Claro que para este responsável, a situação mais
feliz de todas é aquela em que é a própria pessoa
que toma a iniciativa de procurar uma reforma antecipada, para se poder
dedicar a actividades que lhe dêem maior gratificação
pessoal.
"Seja como for, é fundamental que cada pessoa procure
gerir a sua vida como uma linha contínua, procurando equilibrar
uma carreira profissional de sucesso com uma vida pessoal e emocional
rica, que lhe permita manter os equilíbrios em todas as fases
da sua existência", remata o especialista.
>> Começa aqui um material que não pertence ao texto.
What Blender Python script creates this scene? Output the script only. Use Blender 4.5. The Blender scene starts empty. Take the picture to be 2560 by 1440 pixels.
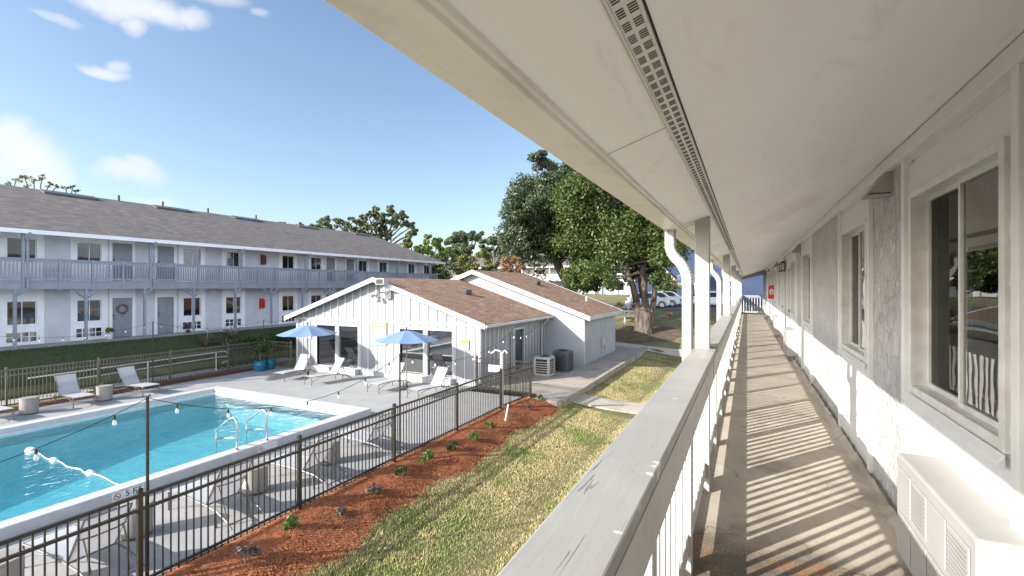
import bpy, math, random
import numpy as np
from mathutils import Vector
random.seed(7); RNG = np.random.default_rng(11)
S = bpy.context.scene
COL = S.collection
PI = math.pi; R = math.radians
G = 4.35            # eye height above the courtyard
F, VX, HY = 1200.0, 1868.0, 716.0
TH = math.atan2(588, 1200); CS, SN = math.cos(TH), math.sin(TH)

def ray(px, py, d):
    """world point seen at photo pixel (px,py), d metres deep"""
    u = (px-1280)/F*d
    return Vector((u*CS-d*SN, u*SN+d*CS, G-(py-HY)/F*d))

# ------------------------------------------------------------ materials
def NN(nt, t, **kw):
    n = nt.nodes.new(t)
    for k, v in kw.items(): setattr(n, k, v)
    return n
def setin(nt, sock, v):
    if hasattr(v, 'is_output') or isinstance(v, bpy.types.NodeSocket): nt.links.new(v, sock)
    else: sock.default_value = v
def math_(nt, op, a, b=None, c=None, clamp=False):
    n = NN(nt, 'ShaderNodeMath', operation=op); n.use_clamp = clamp
    setin(nt, n.inputs[0], a)
    if b is not None: setin(nt, n.inputs[1], b)
    if c is not None: setin(nt, n.inputs[2], c)
    return n.outputs[0]
def c4(c): return (c[0], c[1], c[2], 1)
def mixc(nt, f, a, b, mode='MIX'):
    n = NN(nt, 'ShaderNodeMix', data_type='RGBA', blend_type=mode)
    setin(nt, n.inputs[0], f)
    setin(nt, n.inputs[6], c4(a) if isinstance(a, tuple) else a)
    setin(nt, n.inputs[7], c4(b) if isinstance(b, tuple) else b)
    return n.outputs[2]
def noise(nt, vec, scale, detail=4, rough=.55, dist=0):
    n = NN(nt, 'ShaderNodeTexNoise')
    if vec is not None: nt.links.new(vec, n.inputs['Vector'])
    n.inputs['Scale'].default_value = scale; n.inputs['Detail'].default_value = detail
    n.inputs['Roughness'].default_value = rough; n.inputs['Distortion'].default_value = dist
    return n.outputs['Fac']
def ramp(nt, f, p0, p1):
    n = NN(nt, 'ShaderNodeMapRange'); n.interpolation_type = 'SMOOTHSTEP'
    setin(nt, n.inputs[0], f); n.inputs[1].default_value = p0; n.inputs[2].default_value = p1
    return n.outputs[0]
def scaled(nt, vec, s):
    n = NN(nt, 'ShaderNodeVectorMath', operation='MULTIPLY'); nt.links.new(vec, n.inputs[0]); n.inputs[1].default_value = s
    return n.outputs[0]
def bump(nt, h, strength, dist=.01, normal=None):
    n = NN(nt, 'ShaderNodeBump'); n.inputs['Strength'].default_value = strength; n.inputs['Distance'].default_value = dist
    nt.links.new(h, n.inputs['Height'])
    if normal is not None: nt.links.new(normal, n.inputs['Normal'])
    return n.outputs[0]
def newmat(name):
    m = bpy.data.materials.new(name); m.use_nodes = True; nt = m.node_tree
    b = nt.nodes['Principled BSDF']
    g = NN(nt, 'ShaderNodeNewGeometry')
    return m, nt, b, g.outputs['Position']
def mat(name, c1, c2=None, scale=6, rough=.6, bstr=0, bscale=40, bdist=.01, metal=0, stretch=None, spec=None, dirt=None, dscale=.7, damt=.5):
    """painted/mineral surface: two close tones in noise, optional larger dirt patches and fine bump"""
    m, nt, b, P = newmat(name)
    if stretch: P = scaled(nt, P, stretch)
    c2 = c2 or tuple(x*.86 for x in c1)
    f = ramp(nt, noise(nt, P, scale, 5), .35, .65)
    col = mixc(nt, f, c1, c2)
    if dirt:
        k = ramp(nt, noise(nt, P, dscale, 6, .65), .5, .72)
        col = mixc(nt, math_(nt, 'MULTIPLY', k, damt), col, dirt)
    nt.links.new(col, b.inputs['Base Color'])
    b.inputs['Roughness'].default_value = rough; b.inputs['Metallic'].default_value = metal
    if spec is not None: b.inputs['Specular IOR Level'].default_value = spec
    if bstr: nt.links.new(bump(nt, noise(nt, P, bscale, 4), bstr, bdist), b.inputs['Normal'])
    return m
M = {}
M['siding'] = mat('white_siding', (.70,.70,.695), (.675,.675,.67), 3, .5, .12, 60, .003, dirt=(.45,.43,.40), damt=.12)
M['trim'] = mat('white_trim', (.74,.74,.73), (.71,.71,.70), 5, .45, .1, 50, .003, dirt=(.5,.48,.44), damt=.15, dscale=1.5)
M['soffit'] = mat('soffit_paint', (.93,.93,.915), (.905,.90,.885), 2, .6, .5, 14, .006, stretch=(1,.25,1), dirt=(.62,.58,.5), damt=.35, dscale=.9)
M['gutter'] = mat('gutter_enamel', (.84,.81,.745), (.79,.76,.695), 2.5, .4, .08, 30, .004, dirt=(.42,.37,.3), dscale=4, damt=.3)
M['post'] = mat('post_paint', (.42,.415,.40), (.385,.38,.365), 4, .5, .25, 30, .004, stretch=(1,1,.15), dirt=(.45,.43,.38), damt=.3, dscale=2)
M['baluster'] = mat('baluster_paint', (.53,.525,.51), (.475,.467,.455), 6, .5, .2, 40, .003, dirt=(.5,.47,.4), damt=.3, dscale=3)
M['alum'] = mat('window_aluminium', (.70,.69,.66), (.62,.61,.58), 8, .38, dirt=(.45,.42,.37), damt=.3, dscale=4)
M['grey_paint'] = mat('blue_grey_paint', (.25,.28,.335), (.215,.243,.295), 3, .5, .1, 40, .004)
M['stuccoL'] = mat('pale_stucco', (.56,.585,.64), (.51,.535,.585), 2, .85, .35, 40, .006, dirt=(.42,.43,.45), damt=.25)  # the cool blue of the shade is put into this colour
M['whiteL'] = mat('white_panel', (.80,.815,.85), (.75,.765,.80), 2, .55, .08, 40, .003)
M['doorgrey'] = mat('door_grey', (.235,.265,.30), (.21,.235,.27), 4, .45)
M['dark_metal'] = mat('dark_bronze_metal', (.016,.015,.013), (.025,.022,.018), 8, .35, dirt=(.07,.05,.035), damt=.3, dscale=6)
M['fence_lit'] = M['dark_metal']
M['frame_metal'] = mat('lounger_frame', (.12,.115,.11), (.16,.15,.14), 8, .4)
M['steel'] = mat('stainless', (.75,.74,.72), (.6,.6,.58), 12, .22, metal=1)
M['white_rail'] = mat('galvanised_rail', (.72,.71,.68), (.6,.59,.56), 6, .4)
M['fabric'] = mat('sling_fabric', (.66,.67,.69), (.60,.61,.63), 10, .9, .2, 300, .002)
def sling():
    m = M['fabric']; nt = m.node_tree; b = nt.nodes['Principled BSDF']
    t = NN(nt, 'ShaderNodeBsdfTranslucent'); t.inputs[0].default_value = (.62,.63,.66,1)
    mx = NN(nt, 'ShaderNodeMixShader'); mx.inputs[0].default_value = .5
    nt.links.new(b.outputs[0], mx.inputs[1]); nt.links.new(t.outputs[0], mx.inputs[2]); nt.links.new(mx.outputs[0], nt.nodes['Material Output'].inputs['Surface'])
sling()
M['cover'] = mat('grey_plastic', (.29,.275,.255), (.25,.235,.22), 3, .55, .05, 60, .003)
M['umbrella'] = mat('blue_canvas', (.15,.235,.385), (.13,.21,.35), 4, .9, .15, 200, .002)
M['coping'] = mat('pool_coping', (.50,.50,.505), (.45,.45,.455), 3, .6, .15, 30, .004, dirt=(.5,.48,.44), damt=.4, dscale=1.3)
M['tile_white'] = mat('white_tile', (.78,.78,.76), None, 8, .25)
M['black'] = mat('black_paint', (.02,.02,.02), (.03,.03,.03), 5, .5)
M['red'] = mat('red_enamel', (.55,.03,.02), (.45,.025,.02), 5, .35)
M['clubwhite'] = mat('club_white', (.47,.47,.475), (.43,.43,.435), 2, .55, .1, 40, .003, dirt=(.6,.58,.53), damt=.25)
M['clubgrey'] = mat('club_board', (.25,.26,.275), (.22,.23,.24), 1.5, .6, .15, 20, .004, stretch=(1,1,.2), dirt=(.5,.5,.5), damt=.3)
M['annex'] = mat('annex_render', (.35,.36,.375), (.32,.33,.345), 1.2, .8, .3, 50, .004, dirt=(.48,.48,.47), damt=.3)
M['yellow'] = mat('sign_yellow', (.72,.47,.03), (.66,.43,.03), 4, .5)
M['signgrey'] = mat('sign_grey', (.40,.40,.41), None, 4, .5)
M['signwhite'] = mat('sign_white', (.74,.74,.72), None, 4, .5)
M['pot_blue'] = mat('glazed_blue', (.015,.17,.26), (.01,.12,.21), 3, .2)
M['soil'] = mat('potting_soil', (.05,.035,.025), None, 20, .95)
M['rubber'] = mat('tyre_rubber', (.02,.02,.02), None, 8, .8)
M['car_white'] = mat('car_white', (.74,.75,.76), (.72,.73,.74), 1, .22)
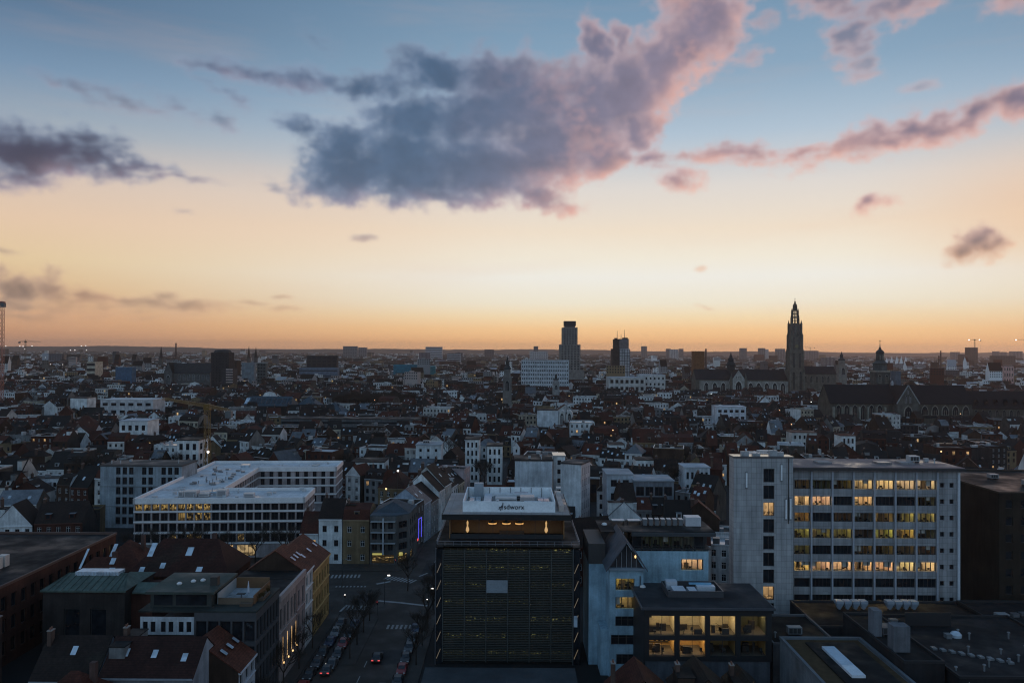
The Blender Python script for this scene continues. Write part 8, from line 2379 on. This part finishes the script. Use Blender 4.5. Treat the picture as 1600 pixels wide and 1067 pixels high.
for s0, s1, rr in ((-0.1, 0.1, 0.31),):
    ty.poly([(rr * math.cos(a * math.pi / 6), s0, rr * math.sin(a * math.pi / 6)) for a in range(12)]); ty.poly([(rr * math.cos(a * math.pi / 6), s1, rr * math.sin(a * math.pi / 6)) for a in range(12)])
    for a in range(12): ty.poly([(rr * math.cos(q * math.pi / 6), s, rr * math.sin(q * math.pi / 6)) for q, s in ((a, s0), (a + 1, s0), (a + 1, s1), (a, s1))])
TYRE = ty.mesh('tyre')
hb = MB().box(-0.05, 0.05, -0.18, 0.18, -0.07, 0.07, 'plain', (0.5, 0.5, 0.5)); HEAD = hb.mesh('headlight')
hb = MB().box(-0.05, 0.05, -0.18, 0.18, -0.07, 0.07, 'plain', (0.2, 0.01, 0.01)); TAIL = hb.mesh('tail_light')
hb = MB().box(-0.06, 0.06, -0.2, 0.2, -0.09, 0.09, 'lamp_red', (0.2, 0.01, 0.01)); TAILON = hb.mesh('tail_light')
hb = MB().box(-0.06, 0.06, -0.2, 0.2, -0.09, 0.09, 'lamp_white', GREY); HEADON = hb.mesh('headlight')
def car(x, y, rz, col, label, lights=None, group='cars parked along the street'):
    t = thing('car', label, 'car', (x, y, 0.005), rz, group)
    inst('body', CAR_MESH[col], t); inst('windscreen', WINDSCREEN, t); inst('rear_window', REARGL, t)
    inst('side_window', SIDEGL, t, (0, -0.76, 0)); inst('side_window', SIDEGL, t, (0, 0.76, 0), 0, (1, -1, 1))
    for sx in (-1.35, 1.3):
        for sy in (-0.78, 0.78): inst('wheel', TYRE, t, (sx, sy, 0.31))
    for sy in (-0.62, 0.62):
        inst('headlight', HEADON if lights == 'on' else HEAD, t, (-2.12, sy, 0.68)); inst('tail_light', TAILON if lights else TAIL, t, (2.10, sy, 0.72))
cols = ['black', 'grey', 'silver', 'blue', 'black', 'blue', 'grey', 'red', 'black', 'black']
k = 0
for side, lab in ((0, 'in the row beside the traffic island'), (1, 'in the row beside the louvred office')):
    n = 9 if side == 0 else 8
    for i in range(n):
        y = 128 + i * 5.4 if side == 0 else 131 + i * 5.3
        x = -34.2 + rnd.uniform(-0.15, 0.15) if side == 0 else -20.0 + rnd.uniform(-0.15, 0.15)
        if side == 0: x = -36.6 + rnd.uniform(-0.1, 0.1)
        c = cols[(k * 7 + 3) % 10]; k += 1
        car(x, y, R(90) + rnd.uniform(-0.03, 0.03), c, '%s car parked %s, %s from the bottom' % (c, lab, ORD[i]))
for i in range(8):
    c = cols[(i * 3 + 1) % 10]
    car(-33.6 + rnd.uniform(-0.1, 0.1), 149 + i * 5.3 - 0.0, R(90) + rnd.uniform(-0.03, 0.03), c, '%s car parked along the island kerb, %s from the bottom' % (c, ORD[i])) if i < 5 else car(-22.3, 127 + (i - 5) * 5.4, R(90), c, '%s car in the outer row by the louvred office, %s from the bottom' % (c, ORD[i - 5]))
car(-25.6, 152.5, R(-90), 'black', 'black car driving away with two glowing red tail lights', 'brake', 'moving cars')
car(-33.9, 146.5, R(-90), 'grey', 'grey car waiting with one white and one red light showing', 'on', 'moving cars')
# traffic lights round the junction
for i, (x, y, lab) in enumerate(((-38.2, 182.5, 'at the corner of the yellow end house'), (-29.9, 177.5, 'at the far tip of the traffic island'), (-18.9, 179.5, 'at the corner of the louvred office'), (-31.0, 212.8, 'before the corner shops'))):
    t = thing('traffic_light', 'traffic light ' + lab, 'traffic light', (x, y, 0.0), 0, 'traffic lights at the junction')
    MB().tube((0, 0, 0), (0, 0, 3.4), 0.06, 0.05, 6, 'metal', DGREY).build('pole', t)
    MB().box(-0.15, 0.15, -0.14, 0.06, 2.5, 3.4, 'plain', BLACK, bottom=True).build('signal_head', t)
    MB().lathe(0, -0.17, [(3.1, 0.02), (3.15, 0.09), (3.25, 0.09), (3.3, 0.02)], 8, 'lamp_red' if i % 2 else 'lamp_white', GREY).build('lens', t)
for (x0, x1, y0, y1) in ((-26, -21, 150, 158), (-37, -33, 186, 193), (-24, -19, 206, 222), (-60, -50, 196, 203), (-29, -25, 110, 122)):
    b = MB(); b.poly([(x0, y0, 0.0065), (x1, y0 + 0.6, 0.0065), (x1 - 0.5, y1, 0.0065), (x0 + 0.4, y1 - 0.5, 0.0065)], 'asphalt', (0.016, 0.016, 0.017)); b.build('asphalt_patch', road)
# street lamps
for i, (x, y, lab, lit_) in enumerate(((-29.6, 186, 'in the middle of the junction', True), (-18.3, 176, 'by the corner of the louvred office', True), (-18.0, 205, 'up the street beside the louvred office', True), (-42.5, 200, 'before the yellow end house', False), (-104, 204, 'by the long brick building', True), (-88, 128, 'in the dark yard at the lower left', True))):
    t = thing('street_lamp', 'street lamp ' + lab, 'street lamp', (x, y, 0), 0, 'street lamps')
    MB().tube((0, 0, 0), (0, 0, 6.5), 0.09, 0.06, 8, 'metal', DGREY).build('pole', t)
    MB().bar((0, 0, 6.4), (0.9, 0, 6.7), 0.08, 0.08, 'metal', DGREY).build('arm', t)
    MB().box(0.6, 1.2, -0.14, 0.14, 6.6, 6.75, 'lamp_warm' if i > 3 else 'lamp_white', OCHRE, bottom=True).build('lamp_head', t) if lit_ else MB().box(0.6, 1.2, -0.14, 0.14, 6.6, 6.75, 'metal', GREY, bottom=True).build('lamp_head', t)
# lamps showing between the roofs of the old town
lr = random.Random(17)
lamps_ = []
for i in range(28):
    D = math.sqrt(lr.uniform(240 ** 2, 900 ** 2)); x = lr.uniform(-0.62, 0.62) * D
    if not free(x, D, 1.0): continue
    lamps_.append((x, D))
for i, (x, D) in enumerate(sorted(lamps_)):
    h = lr.uniform(12, 17)
    t = thing('roof_lamp', 'small glowing lamp among the old town roofs, %s from left' % ORD[i], 'lamp', (x, D, 0), 0, 'lamps among the roofs')
    MB().tube((0, 0, 0), (0, 0, h), 0.08, 0.05, 5, 'metal', DGREY).build('pole', t)
    MB().lathe(0, 0, [(h, 0.1), (h + 0.15, 0.32), (h + 0.5, 0.32), (h + 0.65, 0.1)], 8, 'lamp_white' if lr.random() < 0.15 else 'lamp_warm', GREY).build('lamp_head', t)

# ------------------------------------------------------------------ the evening air
hz = MB(); hz.box(-9500, 9500, -60, 12500, -1.0, 150.0, 'plain', GREY, bottom=True)
air = hz.build('haze')
m = bpy.data.materials.new('haze'); m.use_nodes = True; m.node_tree.nodes.clear()
T = NT(m.node_tree)
vol = T.n('ShaderNodeVolumePrincipled')
vol.inputs['Color'].default_value = (0.96, 0.80, 0.72, 1)
vol.inputs['Density'].default_value = 0.000052
vol.inputs['Anisotropy'].default_value = 0.6
mo = T.n('ShaderNodeOutputMaterial')
T.t.links.new(vol.outputs[0], mo.inputs['Volume'])
air.data.materials.clear(); air.data.materials.append(m)
tag(air, kind='stuff')
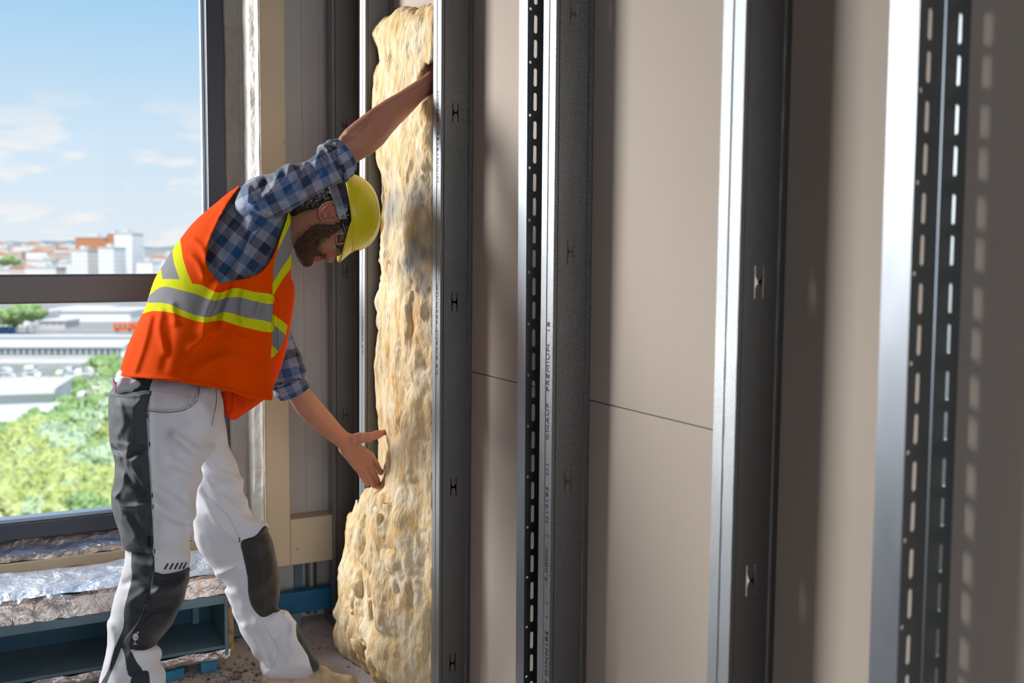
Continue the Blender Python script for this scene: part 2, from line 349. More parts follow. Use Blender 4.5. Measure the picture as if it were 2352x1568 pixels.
# ================================================================ studs
def filled(outer, holes, tq=.0012, map3=None):
    bm = bmesh.new(); P2 = [Vector(p) for p in outer]; E2 = [(i, (i+1) % len(outer)) for i in range(len(outer))]
    for h in holes:
        k = len(P2); P2 += [Vector(p) for p in h]; E2 += [(k+i, k+(i+1) % len(h)) for i in range(len(h))]
    vv, _, ff, *_r = delaunay_2d_cdt(P2, E2, [], 0, 1e-6)
    vs = [bm.verts.new((v.x, 0, v.y)) for v in vv]
    def inside(x, y, P):
        c = False
        for i in range(len(P)):
            (ax, ay), (bx_, by) = P[i-1], P[i]
            if (ay > y) != (by > y) and x < (bx_-ax)*(y-ay)/(by-ay)+ax: c = not c
        return c
    for f in ff:
        cx = sum(vv[i].x for i in f)/len(f); cy = sum(vv[i].y for i in f)/len(f)
        if not any(abs(h[0][1]-cy) < .12 and inside(cx, cy, h) for h in holes): bm.faces.new([vs[i] for i in f])
    bmesh.ops.recalc_face_normals(bm, faces=bm.faces)
    r = bmesh.ops.extrude_face_region(bm, geom=bm.faces[:])
    for v in r['geom']:
        if isinstance(v, bmesh.types.BMVert): v.co.y += tq
    bmesh.ops.recalc_face_normals(bm, faces=bm.faces)
    return bm
def dist_ok(bm, lean):
    for v in bm.verts: v.co.y += lean(v.co.z)
    return bm
def strip(pts, z0, z1, th=.0012):   # open profile in (q, s) with sheet thickness
    bm = bmesh.new(); P = [Vector(p) for p in pts]; off = []
    for i, p in enumerate(P):
        t = (P[min(i+1, len(P)-1)] - P[max(i-1, 0)]).normalized(); off.append(p + Vector((-t.y, t.x))*th)
    nz = 24; rows = []
    for k in range(nz+1):
        z = lerp(z0, z1, k/nz); rows.append([bm.verts.new((*p, z)) for p in P] + [bm.verts.new((*p, z)) for p in off[::-1]])
    n = len(rows[0])
    for a, b in zip(rows, rows[1:]):
        for i in range(n): bm.faces.new((a[i], a[(i+1) % n], b[(i+1) % n], b[i]))
    bm.faces.new(rows[0][::-1]); bm.faces.new(rows[-1]); bmesh.ops.recalc_face_normals(bm, faces=bm.faces); return bm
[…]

Qualificados lideram reforma activa
OS portugueses mais qualificados e com maior nível de escolaridade
são mais propensos a permanecer a trabalhar depois da idade da
reforma.
Esta é uma das principais conclusões do estudo "Trabalhadores
mais velhos: políticas públicas e práticas empresariais",
da autoria de Nuno Nóbrega Pestana, investigador na Direcção
Geral de Emprego e Relações de Trabalho do Ministério
da Segurança Social e do Trabalho.
Com base na análise dos Quadros de Pessoal de 2000, aquele especialista
constatou que, na generalidade, os trabalhadores por conta de outrem
tendem a permanecer activos até à idade da reforma. Mas
quando a atingem a maioria aposenta-se.
Por outro lado, embora a tendência dos seniores licenciados seja
sair mais cedo da sua actividade, aqueles que continuam activos até
à idade da reforma são mais propensos a adiar o fim da
sua era laboral.
No plano da qualificação, os dados mostram que existe
um aumento significativo da proporção de quadros superiores
nos grupos etários entre os 60 e os 64 anos e de 65 e mais anos
(passa de 7,5% para 12,6%).
Ou seja, face a outros níveis de qualificação,
esta variação poderá indicar uma maior propensão
dos trabalhadores por conta de outrem com este nível de qualificação
para permanecerem empregados além dos 65 anos.